Of particular interest is Mr. Stakelbeck’s discussion of local controversies involving Muslim Brotherhood affiliates in America, such as the proposed building of a mega-mosque at ground zero in New York — the “sight of the most lethal jihadist attack in U.S. history,” which he compares to “the Islamic version of the Roman victory arch.”
In other endeavors, however, the Muslim Brotherhood and its worldwide branches have been less effective. Both Iran and Turkey have developed their own versions of messianic Islamist movements that seek to establish their own worldwide caliphates, which compete against the Muslim Brotherhood for power and influence. Mr. Stakelbeck’s chapter on the limitations of the Turkish model is especially insightful, as he writes, “The problem for [Turkish President Recep Tayyip] Erdogan is that the Islamist regimes in Riyadh, Tehran and Cairo also aspire to lead a renewed caliphate. Additionally, Turks are not Arabs, and Arab Islamists are fiercely supremacist and loathe ceding authority to non-Arabs like Erdogan. Iran faces the same ethnic-based problem, as would Pakistan.”
Following a period of euphoria when the Muslim Brotherhood gained power in Egypt, now that it has been overthrown as a result of the strong backlash against it by large segments of Egyptian society, and its resort to violent tactics against the Egyptian interim government, it would be instructive to observe the impact this is having on its Western supporters, who are experienced at operating in democratic and pluralistic environments.

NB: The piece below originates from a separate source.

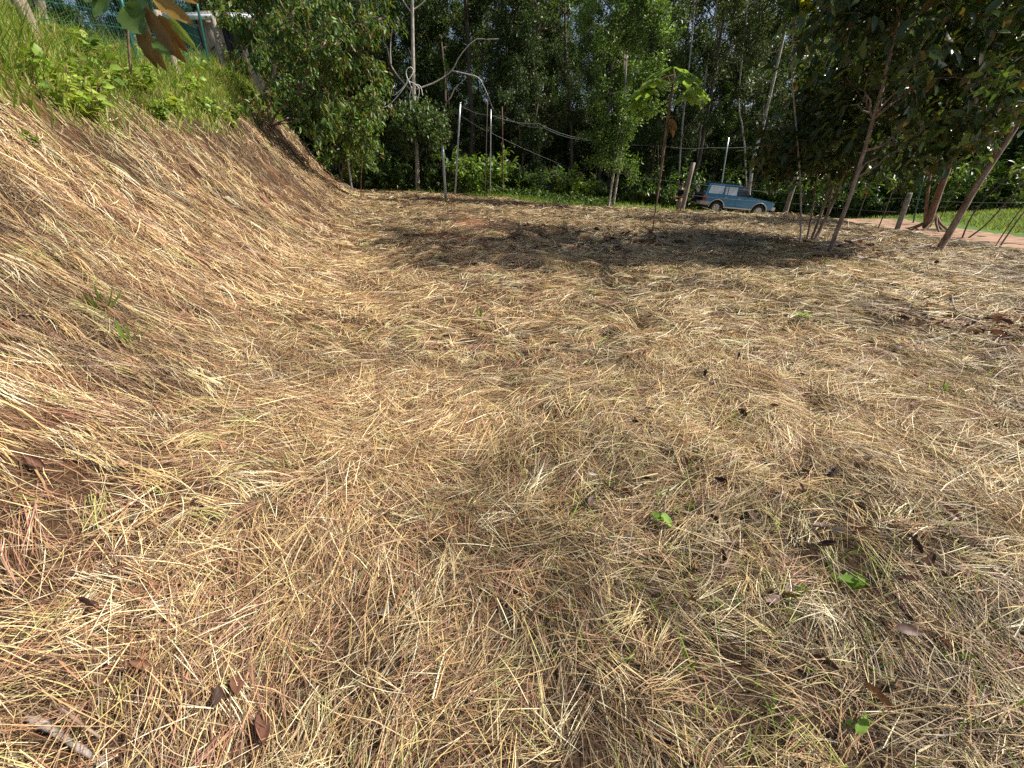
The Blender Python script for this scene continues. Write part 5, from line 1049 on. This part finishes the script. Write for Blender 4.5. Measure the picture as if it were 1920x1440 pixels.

For instance, are they counseling their Egyptian counterparts to exercise greater restraint or full-out war against the new Cairo government? This would constitute an important new chapter once Mr. Stakelbeck’s interesting and important book is issued in paperback.
Joshua Sinai, a Washington-based consultant on counterterrorism studies, is the author of “Active Shooter: A Handbook on Prevention” (ASIS International, 2013).